The 14th edition of March Meeting will convene under the banner of The Afterlives of the Postcolonial as an overarching theme which is intended to examine the persistent legacies of colonialism as well as emerging issues that have impacted recent global cultural, aesthetic and artistic practices. MM 2022 will build on the themes of MM 2021 as well as engage the theoretical framework of SB15: Thinking Historically in the Present in relationship to Okwui Enwezor’s conception of the ‘Postcolonial Constellation.’
The theme, The Afterlives of the Postcolonial, allows MM 2022 participants to explore the issues and challenges of our times in light of postcolonial studies, which has dominated the academy and transformed the cultural and artistic worlds for the last three or more decades. These current and emerging challenges encompass a wide range of issues that includes racism, settler colonialism, apartheid and other persistent structural inequalities, indigeneity and sovereignty as well as massive migrations to the North, new imperial wars and the return of colonial violence, social movements such as Black Lives Matter, Reparation, indigenous rights and climate change, in addition to restitution and repatriation of looted artefacts. These issues are compounded by intensification of surplus and extraction, the illusive nature of transnational capital, as well as the emergence of surveillance capitalism. They are exacerbated by environmental degradation and global warming, associated with the proposed Anthropocene epoch.
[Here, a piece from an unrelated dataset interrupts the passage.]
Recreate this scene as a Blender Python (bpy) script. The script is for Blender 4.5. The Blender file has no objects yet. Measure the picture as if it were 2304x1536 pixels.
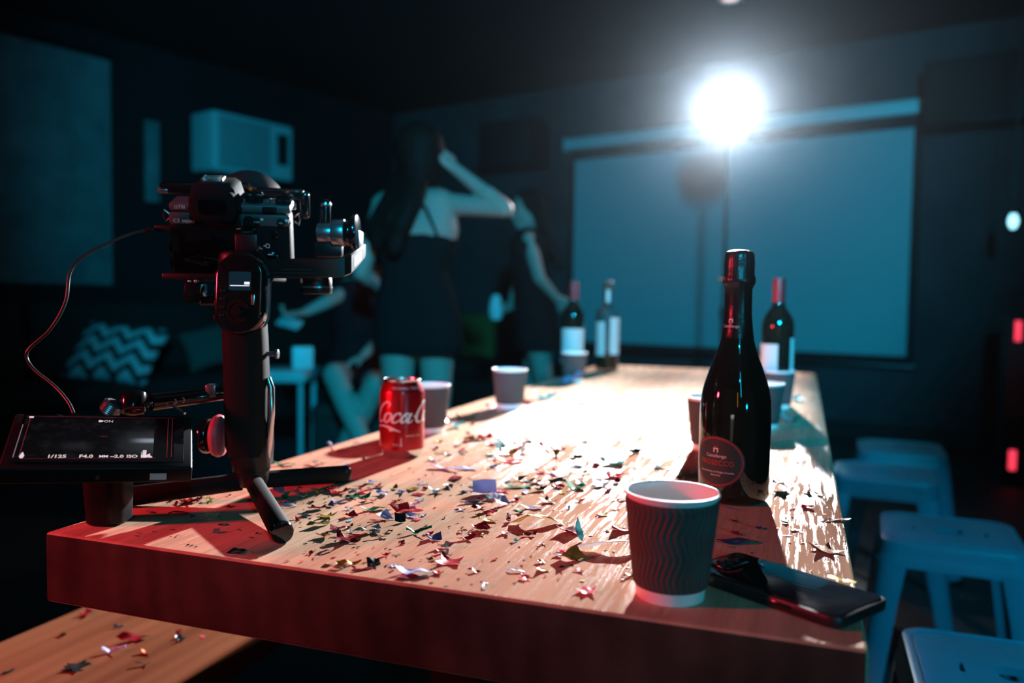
import bpy, bmesh, math, random
from mathutils import Vector, Matrix, noise

SC = bpy.context.scene
COL = SC.collection
PI = math.pi
R = math.radians

# ------------------------------------------------------------------ camera
F = 1837.0                      # focal length in pixels of the 2304 px wide frame
PITCH, ROLL = math.atan(96 / F), R(0.78)
CAM = Vector((0, 0, 1.0))
_f = Vector((0, math.cos(PITCH), -math.sin(PITCH)))
_u0 = Vector((0, math.sin(PITCH), math.cos(PITCH)))
_r0 = Vector((1, 0, 0))
_r = _r0 * math.cos(ROLL) + _u0 * math.sin(ROLL)
_u = _u0 * math.cos(ROLL) - _r0 * math.sin(ROLL)
cd = bpy.data.cameras.new('camera')
cd.sensor_width = 36.0
cd.lens = F / 2304 * 36
cd.clip_start, cd.clip_end = 0.02, 60
cd.dof.use_dof = True
cd.dof.focus_distance = 0.87
cd.dof.aperture_fstop = 2.8
cam = bpy.data.objects.new('camera', cd)
COL.objects.link(cam)
cam.matrix_world = Matrix(((_r.x, _u.x, -_f.x, CAM.x), (_r.y, _u.y, -_f.y, CAM.y), (_r.z, _u.z, -_f.z, CAM.z), (0, 0, 0, 1)))
SC.camera = cam

# ------------------------------------------------------------------ world, exposure
w = bpy.data.worlds.new('dark_room_air')
SC.world = w
w.use_nodes = True
w.node_tree.nodes['Background'].inputs[0].default_value = (0.002, 0.006, 0.009, 1)
w.node_tree.nodes['Background'].inputs[1].default_value = 0.0
SC.view_settings.view_transform = 'Standard'
SC.view_settings.look = 'None'
SC.view_settings.exposure = 0.0
SC.view_settings.gamma = 1.0
SC.view_settings.use_curve_mapping = False
cy = SC.cycles
cy.max_bounces = 6
cy.diffuse_bounces = 3
cy.glossy_bounces = 4
cy.transmission_bounces = 6
cy.transparent_max_bounces = 6
cy.volume_bounces = 0
cy.use_adaptive_sampling = True
cy.adaptive_threshold = 0.03
cy.adaptive_min_samples = 20
cy.use_denoising = True
cy.sample_clamp_indirect = 4.0
cy.caustics_reflective = False
cy.caustics_refractive = False

# ------------------------------------------------------------------ lights
LAMP = Vector((1.168, 4.50, 2.045))
LAMP_AIM = Vector((-0.28, 0.70, 0.82))

def spot(name, loc, aim, power, color, size_deg, blend, radius):
    d = bpy.data.lights.new(name, 'SPOT')
    d.energy, d.color = power, color
    d.spot_size, d.spot_blend, d.shadow_soft_size = R(size_deg), blend, radius
    o = bpy.data.objects.new(name, d)
    COL.objects.link(o)
    o.location = loc
    o.rotation_euler = (Vector(aim) - Vector(loc)).to_track_quat('-Z', 'Y').to_euler()
    return o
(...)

The meeting will also discuss new concepts and theoretical frameworks that have since emerged in the academy and the public sphere such as 'intersectionality’, ‘coloniality’, 'decoloniality’ and 'gendered identities.’
The ‘postcolonial’ in the title is perceived here in relation to postcolonialism as the critical study of colonialism and imperialism, and their legacies in all spheres of cultural and social studies. It is understood as the critical theory projected against hegemonic-imperial analyses of the historical, cultural, literary and artistic productions by both the coloniser and the colonised. Mindful of debates around the term postcolonialism as well as the asynchronicity of the colonial experience and decolonisation processes, the ‘postcolonial’ here refers to the ideological and cultural responses to colonialist structures and formulations, rather than making a claim for a condition that transcends colonialism all together. To discuss the 'afterlives’ of the postcolonial, MM 2022 will convene key voices whose work represent discourses, practices, theories and critical perspectives that may have emerged earlier from the terrain of the postcolonial, but are now decidedly informed by and focused on analyses of the world in the later twentieth and early twenty-first century and its present and future challenges.
Please note that in line with government health and safety guidelines, visitors are required to show either a negative RT-PCR test result or a green status on the Al Hosn app, in addition to wearing masks and keeping a safe distance from others at all times. Audience capacity at the venue will be limited to ensure adherence to social distancing rules and seating will be arranged accordingly.